Dem großen Publikum jedoch ist er besser bekannt als der ruhige, hoffnungslose Romantiker – ein Bild, das sich in den Vierzigern prägte, als er zweimal an der Seite Jennifer Jones‘ unter der Regle des zu Unrecht vergessenen William Dieterle spielte. Und vor allem anderen in der Rolle des verkrachten Schriftstellers Holly Martins, der im Wien der Nachkriegszeit nach seinem verschollenen Freund Harry Lime sucht.
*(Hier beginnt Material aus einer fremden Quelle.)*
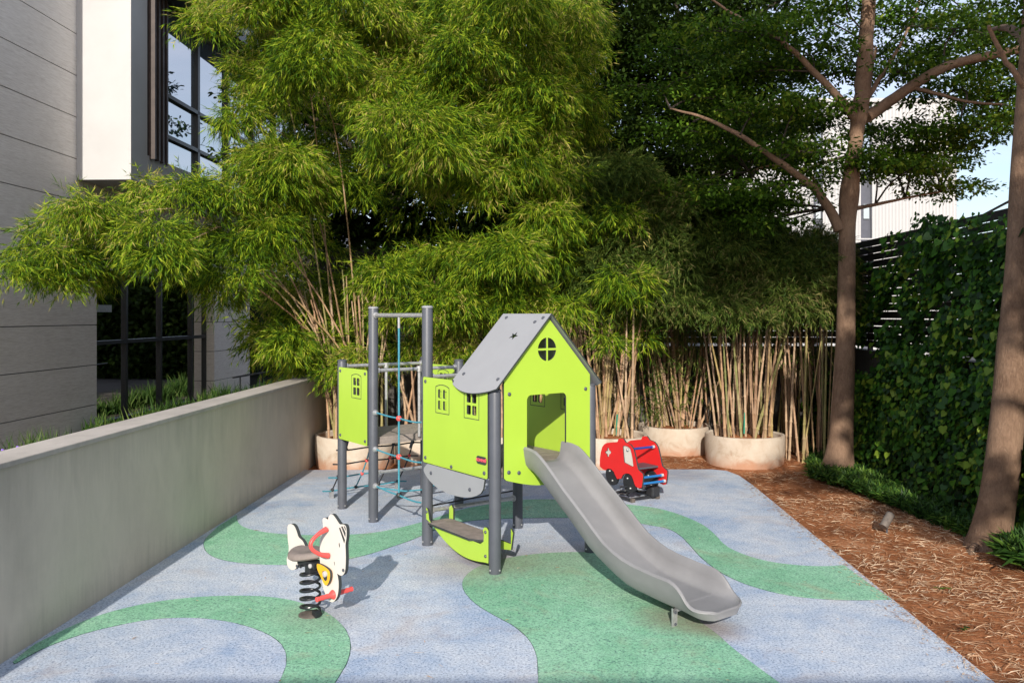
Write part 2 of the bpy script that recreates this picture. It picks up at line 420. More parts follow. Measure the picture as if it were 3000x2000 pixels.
def smooth(pts, it=2, closed=True):
    for _ in range(it):
        out = []; n = len(pts)
        for i in range(n if closed else n-1):
            a, b = pts[i], pts[(i+1) % n]
            out += [(a[0]*.75+b[0]*.25, a[1]*.75+b[1]*.25), (a[0]*.25+b[0]*.75, a[1]*.25+b[1]*.75)]
        if not closed: out = [pts[0]]+out+[pts[-1]]
        pts = out
    return pts
def sheet(name, poly, z0, z1, mats):
    m = MB(); m.plate(poly, (0,0,z1), (1,0,0), z1-z0, up=(0,1,0), nrm=(0,0,1)); return m.build(name, mats)
corner = [tuple(gnd(x, y)[:2]) for x, y in ((2085,1374),(2128,1378),(2165,1392),(2205,1420))]
rub = [(wallx(-2)-.05,-2), (wallx(11.52)-.03, 11.50)]+corner+[(redge(Y), Y) for Y in (9.5,7,4.8,2,-2)]
rub = rub[::-1]
struct(sheet('blue_rubber_surface', rub, -.05, 0, ['blue','seam']))
def patch(name, top, bot):
    """green shapes cast into the blue surface, a dark seam round each"""
    T = [tuple(p) for p in smooth([tuple(gf(*p)[:2]) for p in top], 2, False)]
    B = [tuple(p) for p in smooth([tuple(gf(*p)[:2]) for p in bot], 2, False)]
    poly = T+B[::-1]
    c = poly
    # seam: same outline pushed out 4 mm
    out = []; n = len(c)
    ar = sum(c[i][0]*c[(i+1) % n][1]-c[(i+1) % n][0]*c[i][1] for i in range(n)); sg = 1 if ar > 0 else -1
    for i in range(n):
        a, b = Vector(c[i-1]), Vector(c[(i+1) % n]); t = (b-a)
        if t.length < 1e-6: t = Vector((1,0))
        t.normalize(); k = random.uniform(.001,.0055)
        out.append((c[i][0]+t.y*k*sg, c[i][1]-t.x*k*sg))
    struct(sheet(name+'_seam', out, 0.0005, .0025, ['seam']))
    struct(sheet(name, poly, .0008, .005, ['green']))
wl = lambda fx, fy: (fx, fy)
patch('green_rubber_ribbon',
  [(543,1183),(545,1200),(560,1212),(600,1222),(660,1228),(750,1230),(850,1226),(920,1212),(985,1195),(1050,1172),(1110,1160),(1180,1149),(1250,1146),(1340,1150),(1400,1154),(1455,1160),(1506,1166),(1551,1178),(1590,1193),(1620,1208),(1644,1229),(1659,1247),(1680,1262),(1725,1280),(1780,1293),(1850,1300),(1900,1301),(1938,1298)],
  [(500,1210),(470,1238),(467,1255),(480,1275),(520,1288),(580,1295),(650,1297),(720,1294),(790,1286),(850,1272),(900,1255),(950,1238),(985,1222),(1030,1204),(1090,1194),(1160,1190),(1300,1188),(1400,1190),(1455,1198),(1497,1206.6),(1530,1211),(1560,1226),(1581,1247),(1596,1265),(1617,1286),(1645,1308),(1683,1329),(1725,1346),(1800,1366),(1880,1375),(1960,1378),(2046,1376)])
patch('green_rubber_loop',
  [(30,1520),(75,1482),(120,1460),(170,1435),(230,1412),(300,1393),(370,1380),(450,1371),(530,1368),(600,1369),(660,1376),(700,1387),(740,1400),(770,1420),(790,1440),(803,1465),(805,1490),(798,1520),(780,1550),(755,1590),(735,1640)],
  [(34,1524),(90,1492),(150,1468),(210,1449),(280,1433),(340,1422),(400,1417),(460,1418),(520,1425),(570,1437),(610,1452),(640,1470),(655,1490),(660,1515),(655,1540),(640,1568),(620,1600),(600,1640)])
patch('green_rubber_island',
  [(1237,1640),(1236,1580),(1237,1540),(1233,1500),(1215,1465),(1180,1435),(1130,1410),(1090,1385),(1067,1360),(1060,1340),(1070,1320),(1100,1300),(1140,1287),(1200,1275),(1280,1268),(1380,1268),(1440,1274)],
  [(1880,1640),(1790,1568),(1740,1532),(1690,1495),(1660,1468),(1637,1448),(1610,1430),(1580,1400),(1540,1355),(1500,1315),(1450,1278)])

# raised bed behind the left wall
m = MB(); m.box((-9.5, 18, -.15), (11.7, 50, .5)); o = m.build('planting_bed', plain('dark_bed_soil', (.055,.045,.028), .95, var=.4, scale=5)); struct(o)

# ------------------------------------------------------------------ left garden wall
YE = 14.0
wa, wb = Vector((wallx(-3), -3, 0)), Vector((wallx(YE), YE, 0)); wd = (wb-wa).normalized(); wn = Vector((-wd.y, wd.x, 0))
lw = thing('garden_wall', (wallx(8), 8, 0), 'low grey plastered wall with flat coping along the left of the play surface', 'wall')
m = MB(); mid = (wa+wb)/2; Lw = (wb-wa).length
m.box(mid+wn*.13+Vector((0,0,.55)), (Lw, .26, 1.28), dx=wd, dy=wn); m.build('wall_body', 'wall', lw)
m = MB(); m.box(mid+wn*.135+Vector((0,0,1.2085)), (Lw+.02, .31, .038), dx=wd, dy=wn); m.build('coping', 'coping', lw, bevel=.006)

# back boundary: plastered wall with dark slat fence on it
YB = 14.1
bw = thing('boundary_wall', (1, YB, 0), 'shaded plaster wall behind the bamboo planters at the back', 'wall')
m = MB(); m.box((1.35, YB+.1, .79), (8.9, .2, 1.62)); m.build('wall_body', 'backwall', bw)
bf = thing('slat_fence', (1, YB, 1.6), 'dark horizontal slat fence on the wall behind the bamboo', 'fence')
m = MB()
for k in range(15): m.box((1.2, YB+.06, 1.70+k*.107), (9.6, .022, .097))
m.build('slats', 'slat', bf)
for k in range(7): MB().box((-2.6+k*1.27, YB+.11, 2.35), (.06,.06,1.6)).build('fence_post', 'slat', bf)
# right boundary
fd = Vector((SL,1,0)).normalized(); fn = Vector((-fd.y, fd.x, 0))
rw = thing('boundary_wall', (fencex(9), 9, 0), 'shaded plaster wall under the ivy on the right', 'wall')
c0 = Vector((fencex(5), 5, 0)); c1 = Vector((fencex(YB), YB, 0)); md = (c0+c1)/2; LL = (c1-c0).length
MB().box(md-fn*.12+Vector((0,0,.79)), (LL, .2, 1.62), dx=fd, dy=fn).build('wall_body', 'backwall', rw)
rf = thing('slat_fence', (fencex(9), 9, 1.6), 'dark slat fence half hidden under ivy on the right', 'fence')
m = MB()
for k in range(15): m.box(md-fn*.06+Vector((0,0,1.70+k*.107)), (LL, .022, .095), dx=fd, dy=fn)
m.build('slats', 'slat', rf)
for k in range(8):
    MB().box(c0+fd*(.4+k*1.2)-fn*.11+Vector((0,0,2.35)), (.06,.06,1.6), dx=fd, dy=fn).build('fence_post', 'slat', rf)

# ------------------------------------------------------------------ building on the left
FX = -7.3
def facx(Y): return FX+.0385*(Y-14.3)
fdr = Vector((.0385,1,0)).normalized(); fnr = Vector((fdr.y, -fdr.x, 0))     # fnr faces +X
ph = 143.3/F*abs((-1500)/F and (FX*F/-1500))     # panel height from the photo
zj = CH-(958-HY)*(-FX*F/1500)/F
bl = thing('office_building', (FX, 16, 0), 'travertine clad building with a white upper box and dark windows on the left', 'building')
def clad(name, Ya, Yb, z0, z1, parent, depth=.5):
    """stone courses with open joints between"""
    m = MB(); zz = zj-20*ph
    while zz < z1:
        a, b = max(z0, zz+.007), min(z1, zz+ph-.007)
        if b > a:
            pa, pb = Vector((facx(Ya), Ya, 0)), Vector((facx(Yb), Yb, 0))
            c = (pa+pb)/2-fnr*(depth/2); c.z = (a+b)/2; m.box(c, ((pb-pa).length, depth, b-a), dx=fdr, dy=fnr)
        zz += ph
    o = m.build(name, 'trav', parent)
    pa, pb = Vector((facx(Ya), Ya, 0)), Vector((facx(Yb), Yb, 0)); c = (pa+pb)/2-fnr*(depth/2+.02); c.z = (z0+z1)/2
    MB().box(c, ((pb-pa).length-.03, depth, z1-z0-.03), dx=fdr, dy=fnr).build('joint_backing', 'joint', o)
    return o
Yg = -FX*F/(1500-281); Yp = 19.9; Yq = 22.3
clad('stone_wall', 11.8, Yg, 0, 11, bl, 7)
clad('stone_pillar', Yp, Yq, 0, 11, bl, .75)
clad('stone_wall', Yg, Yp, 2.95, 11, bl, .4)
clad('stone_wall', Yq, 34, 3.2, 11, bl, .4)
def winbox(Y0, Y1, z0, z1, mull, trans, glassm_, rec, parent):
    f = MB(); pa, pb = Vector((facx(Y0), Y0, 0))-fnr*rec, Vector((facx(Y1), Y1, 0))-fnr*rec; L = (pb-pa).length
    for t in [0]+mull+[1]:
        f.box(pa+fdr*L*t+Vector((0,0,(z0+z1)/2)), (.07,.06,z1-z0), dx=fdr, dy=fnr)
    for z in [z0+.03]+trans+[z1-.03]:
        f.box((pa+pb)/2+Vector((0,0,z)), (L-.12,.10,.07), dx=fdr, dy=fnr)
    fr = f.build('window', 'frame', parent)
    MB().box((pa+pb)/2-fnr*.03+Vector((0,0,(z0+z1)/2)), (L,.012,z1-z0), dx=fdr, dy=fnr).build('pane', glassm_, fr)
    return fr, pa, pb, L
def clearglass():
    m, nt, b = newmat('clear_glass')
    b.inputs['Transmission Weight'].default_value = 1; b.inputs['Roughness'].default_value = .0
    b.inputs['Base Color'].default_value = (.55,.62,.58,1); b.inputs['IOR'].default_value = 1.5
    tr = nt.nodes.new('ShaderNodeBsdfTransparent'); tr.inputs[0].default_value = (.38,.44,.41,1)
    gl = nt.nodes.new('ShaderNodeBsdfGlossy'); gl.inputs['Roughness'].default_value = .02
    fr = nt.nodes.new('ShaderNodeFresnel'); fr.inputs['IOR'].default_value = 1.5
    mx = nt.nodes.new('ShaderNodeMixShader')
    nt.links.new(fr.outputs[0], mx.inputs[0]); nt.links.new(tr.outputs[0], mx.inputs[1]); nt.links.new(gl.outputs[0], mx.inputs[2])
    nt.links.new(mx.outputs[0], nt.nodes['Material Output'].inputs['Surface']); return m
M['clear'] = clearglass()
fr, pa, pb, L = winbox(Yg+.05, Yp, .12, 2.93, [.27,.55,.85], [1.62], 'clear', .22, bl)
# interior of the room: floor, back wall, blinds, shelf with papers
c = (pa+pb)/2-fnr*2.2
MB().box(c+Vector((0,0,1.55)), (L,.05,2.85), dx=fdr, dy=fnr).build('room_wall', 'blind', fr)
MB().box(pb-fnr*1.45+Vector((0,0,1.55))-fdr*.1, (.05,2.0,2.85), dx=fdr, dy=fnr).build('room_wall', 'blind', fr)

MB().box((pa+pb)/2-fnr*1.1+Vector((0,0,.14)), (L,2.2,.05), dx=fdr, dy=fnr).build('room_floor', 'blind', fr)
MB().box((pa+pb)/2-fnr*1.1+Vector((0,0,2.95)), (L,2.2,.05), dx=fdr, dy=fnr).build('room_ceiling', 'blind', fr)
for (t0, t1, zb) in ((.02,.25,1.25),(.29,.53,1.70),(.57,.83,1.72),(.87,.98,1.72)):
    q = MB(); q.box(pa+fdr*L*(t0+t1)/2-fnr*.12+Vector((0,0,(zb+2.9)/2)), (L*(t1-t0),.01,2.9-zb), dx=fdr, dy=fnr)
    q.box(pa+fdr*L*(t0+t1)/2-fnr*.12+Vector((0,0,zb-.012)), (L*(t1-t0),.03,.03), 1, dx=fdr, dy=fnr)
    q.build('roller_blind', ['blind','galv'], fr)
q = MB()
for k in range(16): q.box(pa+fdr*L*(.32+.013*k)-fnr*(.35+.01*(k % 3))+Vector((0,0,1.42+.02*(k % 4))), (.05,.12,.22+.03*(k % 3)), k % 3, dx=fdr, dy=fnr)
q.box(pa+fdr*L*.42-fnr*.35+Vector((0,0,1.28)), (L*.25,.25,.03), 0, dx=fdr, dy=fnr)
q.build('shelf_papers', ['white','teal','galv'], fr)
winbox(Yq, 34, .1, 3.2, [.14,.30,.46,.62,.8], [1.7], 'glass', .25, bl)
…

Und doch bleibt er auch hier in DER DRITTE MANN im Schatten anderer; wohl keiner käme auf die Idee, diesen oder einen der anderen Filme als „Film mit Joseph Cotten“ zu bezeichnen.

Am 15. Mai 1905 in Petersburg im US-Staat Virginia geboren, arbeitete Cotten erst einmal als Verkäufer und Theaterkritiker, ehe er über den Broadway zu Orson Welles‘ Mercury-Theater stieß. Das dürfte für ihn, der bereits als Jugendlicher eine Schauspielschule besuchte, der Glücksfall seiner Karriere gewesen sein: denn sein Einstieg ins Filmgeschäft erfolgte mit einem unbestrittenen Meisterwerk der Filmgeschichte: CITIZEN KANE, zu dem er auch beim Drehbuch mitarbeitete, gefolgt von einer Hauptrolle in „Der Glanz des Hauses Amberson”. Die Doppelfunktion als Drehbuchautor und Schauspieler erfüllte er später dann noch einmal in VON AGENTEN GEJAGT. Allein seine Zusammenarbeit mit dem Genie Welles sollte Joseph Cotten einen festen Platz in der Filmgeschichte sichern.

Obwohl er nicht nur mit Welles, Hitchcock und Dieterle arbeitete, sondern auch bei King Vidor und Robert Aldrich auftrat, ist er Ende der Fünfziger in Vergessenheit geraten – in Hollywood vergißt man eben schneller als anderswo. Erst jetzt kann man ihn hierzulande wieder in einem Meisterwerk sehen: in einer Nebenrolle als Reverend Sutton in Michael Ciminos HEAVEN’S GATE. Und er sieht noch aus wie immer, nur sein Haar ist weiß geworden. Er, der als junger Mann viel älter wirkte als er tatsachlich war, ist nun vom Alter überholt worden.

1944, Cotten gehörte damals zum Schauspielerstamm des Hollywood-Moguls David O. Selznick, stellte eine Umfrage fest, Joseph Cotten habe eine größere Anziehungskraft als Gregory Peck oder Laurence Olivier, sei bei den Frauen beliebter und stehe besonders bei den Film-Fans hoch im Kurs. Joseph Cotten soll, wenn er heute seinen 80. Geburtstag begeht, wissen, daß sich für uns daran nichts geändert hat.